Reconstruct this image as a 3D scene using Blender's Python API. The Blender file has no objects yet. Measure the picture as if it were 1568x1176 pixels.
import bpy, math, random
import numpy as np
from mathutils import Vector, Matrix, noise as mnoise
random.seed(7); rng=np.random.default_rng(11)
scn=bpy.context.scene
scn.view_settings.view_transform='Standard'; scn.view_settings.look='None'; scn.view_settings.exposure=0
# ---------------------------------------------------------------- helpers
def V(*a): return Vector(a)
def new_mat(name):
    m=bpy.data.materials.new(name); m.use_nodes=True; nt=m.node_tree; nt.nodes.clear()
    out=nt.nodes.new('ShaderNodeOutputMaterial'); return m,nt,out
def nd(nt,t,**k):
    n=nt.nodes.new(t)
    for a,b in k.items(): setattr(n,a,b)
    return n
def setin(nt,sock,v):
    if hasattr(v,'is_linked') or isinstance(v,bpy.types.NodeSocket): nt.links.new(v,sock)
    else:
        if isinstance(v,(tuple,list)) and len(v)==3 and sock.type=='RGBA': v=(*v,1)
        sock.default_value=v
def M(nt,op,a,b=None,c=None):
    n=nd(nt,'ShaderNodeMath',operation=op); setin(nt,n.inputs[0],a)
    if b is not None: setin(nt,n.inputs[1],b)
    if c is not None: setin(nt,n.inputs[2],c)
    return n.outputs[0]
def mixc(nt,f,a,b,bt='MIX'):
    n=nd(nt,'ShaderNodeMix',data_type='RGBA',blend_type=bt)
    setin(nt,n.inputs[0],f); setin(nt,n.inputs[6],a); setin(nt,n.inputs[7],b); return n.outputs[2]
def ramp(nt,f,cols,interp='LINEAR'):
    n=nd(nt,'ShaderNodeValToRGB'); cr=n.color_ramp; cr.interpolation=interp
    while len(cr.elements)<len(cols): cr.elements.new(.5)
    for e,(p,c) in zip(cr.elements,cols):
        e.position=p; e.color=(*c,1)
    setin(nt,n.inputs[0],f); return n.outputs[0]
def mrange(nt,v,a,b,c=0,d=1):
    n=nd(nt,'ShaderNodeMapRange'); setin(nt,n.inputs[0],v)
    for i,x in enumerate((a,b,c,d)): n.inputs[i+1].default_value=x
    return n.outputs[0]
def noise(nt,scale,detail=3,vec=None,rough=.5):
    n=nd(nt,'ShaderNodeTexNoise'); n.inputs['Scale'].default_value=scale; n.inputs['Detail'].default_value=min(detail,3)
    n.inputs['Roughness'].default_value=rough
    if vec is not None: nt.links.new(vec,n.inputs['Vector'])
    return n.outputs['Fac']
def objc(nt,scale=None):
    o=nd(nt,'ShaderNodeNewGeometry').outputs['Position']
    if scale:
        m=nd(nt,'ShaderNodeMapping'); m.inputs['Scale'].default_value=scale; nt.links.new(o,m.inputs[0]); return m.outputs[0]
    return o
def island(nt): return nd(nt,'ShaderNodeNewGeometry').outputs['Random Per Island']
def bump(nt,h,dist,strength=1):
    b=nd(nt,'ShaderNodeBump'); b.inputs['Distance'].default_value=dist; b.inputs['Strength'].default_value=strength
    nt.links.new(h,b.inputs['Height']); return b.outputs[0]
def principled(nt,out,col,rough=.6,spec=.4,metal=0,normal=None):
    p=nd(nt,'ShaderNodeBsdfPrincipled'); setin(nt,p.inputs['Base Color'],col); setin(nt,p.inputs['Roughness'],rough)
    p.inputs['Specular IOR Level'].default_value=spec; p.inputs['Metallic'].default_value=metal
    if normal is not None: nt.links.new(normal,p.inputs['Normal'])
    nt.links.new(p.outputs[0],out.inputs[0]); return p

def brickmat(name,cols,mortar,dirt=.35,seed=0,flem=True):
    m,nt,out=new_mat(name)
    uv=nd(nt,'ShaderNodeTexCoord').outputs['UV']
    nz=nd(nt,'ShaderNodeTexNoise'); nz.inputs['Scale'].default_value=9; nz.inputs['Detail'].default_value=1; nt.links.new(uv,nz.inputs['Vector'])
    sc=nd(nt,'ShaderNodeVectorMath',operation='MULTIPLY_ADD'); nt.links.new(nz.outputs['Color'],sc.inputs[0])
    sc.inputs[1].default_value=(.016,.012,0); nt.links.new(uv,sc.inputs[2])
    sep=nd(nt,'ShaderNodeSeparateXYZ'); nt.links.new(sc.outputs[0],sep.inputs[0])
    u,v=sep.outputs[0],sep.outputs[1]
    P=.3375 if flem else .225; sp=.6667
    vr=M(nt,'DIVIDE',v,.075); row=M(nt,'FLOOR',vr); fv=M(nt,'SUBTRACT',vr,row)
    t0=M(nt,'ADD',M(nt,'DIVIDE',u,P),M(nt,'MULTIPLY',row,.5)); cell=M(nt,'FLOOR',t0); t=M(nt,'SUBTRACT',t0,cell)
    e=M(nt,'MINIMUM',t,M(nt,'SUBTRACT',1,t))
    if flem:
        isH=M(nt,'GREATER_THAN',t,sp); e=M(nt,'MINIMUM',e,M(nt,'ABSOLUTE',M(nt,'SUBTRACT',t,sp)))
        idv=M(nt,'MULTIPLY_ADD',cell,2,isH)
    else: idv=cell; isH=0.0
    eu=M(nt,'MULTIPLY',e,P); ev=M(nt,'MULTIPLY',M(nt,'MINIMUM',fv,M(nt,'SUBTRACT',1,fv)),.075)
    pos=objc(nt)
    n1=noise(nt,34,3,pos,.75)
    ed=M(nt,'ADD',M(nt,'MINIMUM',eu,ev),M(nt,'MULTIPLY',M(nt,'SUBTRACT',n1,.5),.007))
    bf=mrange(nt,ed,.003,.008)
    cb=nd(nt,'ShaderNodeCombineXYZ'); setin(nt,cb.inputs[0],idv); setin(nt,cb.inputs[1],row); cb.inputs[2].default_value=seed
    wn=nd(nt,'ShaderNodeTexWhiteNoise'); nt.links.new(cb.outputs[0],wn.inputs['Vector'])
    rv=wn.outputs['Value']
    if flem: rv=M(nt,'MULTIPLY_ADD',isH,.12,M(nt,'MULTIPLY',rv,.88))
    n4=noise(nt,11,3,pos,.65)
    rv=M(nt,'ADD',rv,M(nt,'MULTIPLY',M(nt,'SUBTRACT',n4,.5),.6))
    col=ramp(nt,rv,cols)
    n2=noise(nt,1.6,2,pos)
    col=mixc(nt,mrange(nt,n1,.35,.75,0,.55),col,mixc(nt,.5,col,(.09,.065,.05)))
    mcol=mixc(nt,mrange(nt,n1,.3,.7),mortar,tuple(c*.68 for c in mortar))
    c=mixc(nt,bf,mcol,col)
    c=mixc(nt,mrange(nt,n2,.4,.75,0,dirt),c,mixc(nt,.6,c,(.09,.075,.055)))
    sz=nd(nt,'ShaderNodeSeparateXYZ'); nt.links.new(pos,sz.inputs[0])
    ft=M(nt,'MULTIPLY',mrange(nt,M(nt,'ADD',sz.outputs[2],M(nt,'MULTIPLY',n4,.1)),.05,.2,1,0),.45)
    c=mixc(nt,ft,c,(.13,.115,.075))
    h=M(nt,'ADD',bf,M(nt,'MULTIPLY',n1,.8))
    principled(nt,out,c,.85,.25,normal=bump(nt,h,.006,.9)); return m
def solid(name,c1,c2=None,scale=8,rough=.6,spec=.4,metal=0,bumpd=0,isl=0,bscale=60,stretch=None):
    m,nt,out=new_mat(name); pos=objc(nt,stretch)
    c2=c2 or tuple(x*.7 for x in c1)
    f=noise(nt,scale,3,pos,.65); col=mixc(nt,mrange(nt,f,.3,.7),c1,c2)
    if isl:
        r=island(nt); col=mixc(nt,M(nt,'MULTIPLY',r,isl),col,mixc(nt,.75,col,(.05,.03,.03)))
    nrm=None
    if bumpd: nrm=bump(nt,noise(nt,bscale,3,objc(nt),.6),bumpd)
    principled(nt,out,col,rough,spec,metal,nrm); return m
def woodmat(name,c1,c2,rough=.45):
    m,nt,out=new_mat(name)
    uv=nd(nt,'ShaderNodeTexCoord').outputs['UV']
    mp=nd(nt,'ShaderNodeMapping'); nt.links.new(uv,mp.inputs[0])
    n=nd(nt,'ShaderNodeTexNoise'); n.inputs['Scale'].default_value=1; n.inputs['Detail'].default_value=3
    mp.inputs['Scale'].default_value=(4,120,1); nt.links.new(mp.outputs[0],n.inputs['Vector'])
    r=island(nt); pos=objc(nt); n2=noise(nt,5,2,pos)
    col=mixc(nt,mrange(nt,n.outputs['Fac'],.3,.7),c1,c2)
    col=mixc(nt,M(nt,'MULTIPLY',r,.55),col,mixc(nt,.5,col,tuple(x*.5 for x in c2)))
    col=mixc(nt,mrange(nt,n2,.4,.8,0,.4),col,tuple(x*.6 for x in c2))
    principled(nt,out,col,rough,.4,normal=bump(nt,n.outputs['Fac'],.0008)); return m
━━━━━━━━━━
## Task brief
Using the listing, copy every line where the word "mrange" shows up.

## Exercise output
def mrange(nt,v,a,b,c=0,d=1):
    bf=mrange(nt,ed,.003,.008)
    col=mixc(nt,mrange(nt,n1,.35,.75,0,.55),col,mixc(nt,.5,col,(.09,.065,.05)))
    mcol=mixc(nt,mrange(nt,n1,.3,.7),mortar,tuple(c*.68 for c in mortar))
    c=mixc(nt,mrange(nt,n2,.4,.75,0,dirt),c,mixc(nt,.6,c,(.09,.075,.055)))
    ft=M(nt,'MULTIPLY',mrange(nt,M(nt,'ADD',sz.outputs[2],M(nt,'MULTIPLY',n4,.1)),.05,.2,1,0),.45)
    f=noise(nt,scale,3,pos,.65); col=mixc(nt,mrange(nt,f,.3,.7),c1,c2)
    col=mixc(nt,mrange(nt,n.outputs['Fac'],.3,.7),c1,c2)
    col=mixc(nt,mrange(nt,n2,.4,.8,0,.4),col,tuple(x*.6 for x in c2))